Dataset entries
>> BEGIN

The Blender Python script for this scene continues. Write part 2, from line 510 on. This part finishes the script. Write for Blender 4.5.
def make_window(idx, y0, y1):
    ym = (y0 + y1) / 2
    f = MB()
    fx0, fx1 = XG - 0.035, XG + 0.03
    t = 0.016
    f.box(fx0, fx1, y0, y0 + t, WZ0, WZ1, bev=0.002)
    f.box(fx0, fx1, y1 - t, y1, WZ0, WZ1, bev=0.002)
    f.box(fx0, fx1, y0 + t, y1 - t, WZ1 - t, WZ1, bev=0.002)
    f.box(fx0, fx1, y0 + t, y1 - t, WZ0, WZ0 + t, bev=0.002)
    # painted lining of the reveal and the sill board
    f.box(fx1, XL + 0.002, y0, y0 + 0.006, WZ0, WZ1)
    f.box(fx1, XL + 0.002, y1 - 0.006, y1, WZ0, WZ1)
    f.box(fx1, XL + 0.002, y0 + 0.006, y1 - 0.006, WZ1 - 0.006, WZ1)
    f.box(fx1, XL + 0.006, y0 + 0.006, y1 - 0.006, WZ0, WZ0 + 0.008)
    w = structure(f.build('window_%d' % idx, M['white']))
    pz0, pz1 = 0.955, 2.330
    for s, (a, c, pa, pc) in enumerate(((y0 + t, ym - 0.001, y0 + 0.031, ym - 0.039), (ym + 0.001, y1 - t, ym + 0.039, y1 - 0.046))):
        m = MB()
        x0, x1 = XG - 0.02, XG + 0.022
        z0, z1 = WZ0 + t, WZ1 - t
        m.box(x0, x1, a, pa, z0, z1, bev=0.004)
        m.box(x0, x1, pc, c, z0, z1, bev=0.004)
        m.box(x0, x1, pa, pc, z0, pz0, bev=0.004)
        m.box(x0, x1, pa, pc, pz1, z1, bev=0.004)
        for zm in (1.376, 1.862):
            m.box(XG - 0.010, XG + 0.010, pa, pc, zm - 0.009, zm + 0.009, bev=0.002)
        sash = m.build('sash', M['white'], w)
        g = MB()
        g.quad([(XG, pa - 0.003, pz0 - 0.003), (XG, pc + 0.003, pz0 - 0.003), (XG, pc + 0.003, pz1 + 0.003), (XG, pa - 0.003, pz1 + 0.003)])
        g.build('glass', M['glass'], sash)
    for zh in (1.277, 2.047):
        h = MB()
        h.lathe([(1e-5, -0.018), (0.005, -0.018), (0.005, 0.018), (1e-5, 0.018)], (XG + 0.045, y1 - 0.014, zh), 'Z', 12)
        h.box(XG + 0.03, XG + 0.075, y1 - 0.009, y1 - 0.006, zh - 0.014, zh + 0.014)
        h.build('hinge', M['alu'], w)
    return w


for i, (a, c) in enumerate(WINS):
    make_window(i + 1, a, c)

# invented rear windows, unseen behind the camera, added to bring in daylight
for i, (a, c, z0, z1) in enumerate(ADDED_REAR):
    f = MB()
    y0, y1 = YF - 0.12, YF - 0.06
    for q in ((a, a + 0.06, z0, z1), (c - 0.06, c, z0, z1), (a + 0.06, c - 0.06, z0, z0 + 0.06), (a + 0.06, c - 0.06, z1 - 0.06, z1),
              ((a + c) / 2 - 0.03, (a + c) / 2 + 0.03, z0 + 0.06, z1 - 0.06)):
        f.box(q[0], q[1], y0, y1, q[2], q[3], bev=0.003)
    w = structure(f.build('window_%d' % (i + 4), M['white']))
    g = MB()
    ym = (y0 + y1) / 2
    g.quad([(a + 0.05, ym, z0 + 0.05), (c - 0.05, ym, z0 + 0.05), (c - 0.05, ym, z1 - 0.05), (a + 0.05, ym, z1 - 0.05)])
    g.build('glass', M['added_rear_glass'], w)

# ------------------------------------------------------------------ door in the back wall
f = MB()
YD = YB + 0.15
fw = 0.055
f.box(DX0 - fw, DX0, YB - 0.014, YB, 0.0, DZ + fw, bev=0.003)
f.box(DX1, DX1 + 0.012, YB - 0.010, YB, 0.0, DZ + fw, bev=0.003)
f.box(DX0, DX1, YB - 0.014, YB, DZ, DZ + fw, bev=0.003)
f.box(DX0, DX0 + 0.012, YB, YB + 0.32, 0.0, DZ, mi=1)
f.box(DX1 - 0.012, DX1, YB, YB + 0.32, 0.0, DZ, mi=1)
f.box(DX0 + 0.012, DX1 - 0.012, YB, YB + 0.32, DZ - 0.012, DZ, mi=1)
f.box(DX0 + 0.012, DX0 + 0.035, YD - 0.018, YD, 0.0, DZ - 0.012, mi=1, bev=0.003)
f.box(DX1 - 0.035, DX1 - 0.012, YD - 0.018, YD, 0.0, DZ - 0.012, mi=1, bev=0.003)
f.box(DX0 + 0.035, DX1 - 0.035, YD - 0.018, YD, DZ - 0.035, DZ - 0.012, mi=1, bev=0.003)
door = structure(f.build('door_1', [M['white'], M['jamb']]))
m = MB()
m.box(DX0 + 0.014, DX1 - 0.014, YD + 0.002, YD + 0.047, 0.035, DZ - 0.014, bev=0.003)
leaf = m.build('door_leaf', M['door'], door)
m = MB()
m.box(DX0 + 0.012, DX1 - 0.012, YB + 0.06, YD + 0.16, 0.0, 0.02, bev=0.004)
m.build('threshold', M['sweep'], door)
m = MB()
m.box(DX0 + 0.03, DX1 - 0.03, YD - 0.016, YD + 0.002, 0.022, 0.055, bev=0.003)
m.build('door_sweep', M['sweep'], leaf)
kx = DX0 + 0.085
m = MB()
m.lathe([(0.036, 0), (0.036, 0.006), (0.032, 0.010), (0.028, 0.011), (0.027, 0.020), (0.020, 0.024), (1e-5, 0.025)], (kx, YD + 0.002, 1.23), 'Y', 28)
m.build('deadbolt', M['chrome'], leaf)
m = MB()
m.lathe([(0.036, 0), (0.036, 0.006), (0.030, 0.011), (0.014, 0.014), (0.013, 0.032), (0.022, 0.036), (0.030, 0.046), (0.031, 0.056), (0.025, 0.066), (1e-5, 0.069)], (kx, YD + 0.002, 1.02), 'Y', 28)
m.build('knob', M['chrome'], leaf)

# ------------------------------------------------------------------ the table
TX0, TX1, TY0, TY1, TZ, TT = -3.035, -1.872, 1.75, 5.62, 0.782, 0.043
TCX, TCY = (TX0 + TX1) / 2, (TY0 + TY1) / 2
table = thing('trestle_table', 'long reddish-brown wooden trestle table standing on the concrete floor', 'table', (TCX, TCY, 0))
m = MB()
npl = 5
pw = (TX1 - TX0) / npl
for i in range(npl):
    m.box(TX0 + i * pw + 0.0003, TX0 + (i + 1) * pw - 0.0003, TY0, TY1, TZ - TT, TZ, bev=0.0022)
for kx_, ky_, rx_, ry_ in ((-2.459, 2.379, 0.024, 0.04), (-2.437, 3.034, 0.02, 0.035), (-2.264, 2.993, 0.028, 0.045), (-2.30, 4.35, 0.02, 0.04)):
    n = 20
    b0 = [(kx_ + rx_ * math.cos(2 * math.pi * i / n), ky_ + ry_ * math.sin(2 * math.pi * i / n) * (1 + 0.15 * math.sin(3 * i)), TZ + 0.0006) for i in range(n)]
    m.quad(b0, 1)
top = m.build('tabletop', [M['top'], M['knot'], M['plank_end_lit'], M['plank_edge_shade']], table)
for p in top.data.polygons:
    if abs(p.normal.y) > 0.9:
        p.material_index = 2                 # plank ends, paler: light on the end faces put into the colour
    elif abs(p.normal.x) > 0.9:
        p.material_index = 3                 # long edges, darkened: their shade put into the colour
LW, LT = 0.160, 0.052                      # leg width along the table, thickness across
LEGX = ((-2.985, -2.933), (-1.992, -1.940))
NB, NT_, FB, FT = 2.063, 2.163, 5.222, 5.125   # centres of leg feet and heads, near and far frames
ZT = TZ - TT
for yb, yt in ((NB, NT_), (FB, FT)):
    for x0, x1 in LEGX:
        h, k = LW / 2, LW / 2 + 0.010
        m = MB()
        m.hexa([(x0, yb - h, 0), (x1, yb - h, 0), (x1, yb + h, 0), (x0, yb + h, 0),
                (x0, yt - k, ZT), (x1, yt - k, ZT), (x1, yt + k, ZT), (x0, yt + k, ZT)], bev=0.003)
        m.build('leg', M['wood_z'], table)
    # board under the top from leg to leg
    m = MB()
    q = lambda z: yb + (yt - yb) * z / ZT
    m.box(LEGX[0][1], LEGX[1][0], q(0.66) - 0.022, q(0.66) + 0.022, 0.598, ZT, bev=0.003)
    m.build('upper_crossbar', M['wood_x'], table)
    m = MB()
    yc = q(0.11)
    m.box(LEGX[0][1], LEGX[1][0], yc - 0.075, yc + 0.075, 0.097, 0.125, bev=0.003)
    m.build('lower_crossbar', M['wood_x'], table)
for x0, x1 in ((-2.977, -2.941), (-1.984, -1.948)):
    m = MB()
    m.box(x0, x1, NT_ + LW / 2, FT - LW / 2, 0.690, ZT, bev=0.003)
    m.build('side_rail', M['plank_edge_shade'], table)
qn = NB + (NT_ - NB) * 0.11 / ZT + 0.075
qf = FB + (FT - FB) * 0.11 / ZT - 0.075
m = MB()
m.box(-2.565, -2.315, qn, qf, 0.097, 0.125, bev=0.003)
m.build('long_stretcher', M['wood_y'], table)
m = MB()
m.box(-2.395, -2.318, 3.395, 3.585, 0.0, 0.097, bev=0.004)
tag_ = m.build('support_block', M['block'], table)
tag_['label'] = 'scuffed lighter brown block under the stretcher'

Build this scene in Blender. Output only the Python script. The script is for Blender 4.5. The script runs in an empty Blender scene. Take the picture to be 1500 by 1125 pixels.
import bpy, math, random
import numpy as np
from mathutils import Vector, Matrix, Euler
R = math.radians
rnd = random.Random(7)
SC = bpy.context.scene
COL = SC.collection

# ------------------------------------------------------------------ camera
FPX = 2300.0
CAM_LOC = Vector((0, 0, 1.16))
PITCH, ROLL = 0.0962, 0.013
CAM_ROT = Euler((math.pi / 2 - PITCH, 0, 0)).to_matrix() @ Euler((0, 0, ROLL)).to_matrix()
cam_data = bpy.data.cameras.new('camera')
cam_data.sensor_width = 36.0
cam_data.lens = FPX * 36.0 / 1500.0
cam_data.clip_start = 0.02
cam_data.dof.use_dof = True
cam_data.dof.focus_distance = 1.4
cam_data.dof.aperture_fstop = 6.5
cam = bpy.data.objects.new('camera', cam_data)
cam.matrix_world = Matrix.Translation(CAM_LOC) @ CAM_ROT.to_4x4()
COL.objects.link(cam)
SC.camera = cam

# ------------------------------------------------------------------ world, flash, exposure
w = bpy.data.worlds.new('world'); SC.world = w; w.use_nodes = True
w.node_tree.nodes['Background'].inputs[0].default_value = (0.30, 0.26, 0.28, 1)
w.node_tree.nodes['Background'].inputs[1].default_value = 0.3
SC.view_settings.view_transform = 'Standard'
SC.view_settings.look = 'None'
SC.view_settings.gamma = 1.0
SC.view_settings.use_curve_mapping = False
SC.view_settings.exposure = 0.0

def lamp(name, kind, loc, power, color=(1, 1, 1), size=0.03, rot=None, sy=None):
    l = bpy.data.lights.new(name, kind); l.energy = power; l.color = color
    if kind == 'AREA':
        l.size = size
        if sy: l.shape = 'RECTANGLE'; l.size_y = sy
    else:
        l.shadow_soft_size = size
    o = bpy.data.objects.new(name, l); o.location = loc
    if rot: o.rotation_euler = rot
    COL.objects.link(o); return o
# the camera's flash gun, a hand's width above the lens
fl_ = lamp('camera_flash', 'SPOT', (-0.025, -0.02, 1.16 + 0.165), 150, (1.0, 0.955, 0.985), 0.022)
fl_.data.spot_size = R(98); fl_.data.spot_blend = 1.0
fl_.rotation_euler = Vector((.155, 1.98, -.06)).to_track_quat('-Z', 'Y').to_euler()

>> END

▸ What is needed:
Find the word "Python" in the entries above and gather every line that holds it.

▸ Written answer:
The Blender Python script for this scene continues. Write part 2, from line 510 on. This part finishes the script. Write for Blender 4.5.
Build this scene in Blender. Output only the Python script. The script is for Blender 4.5. The script runs in an empty Blender scene. Take the picture to be 1500 by 1125 pixels.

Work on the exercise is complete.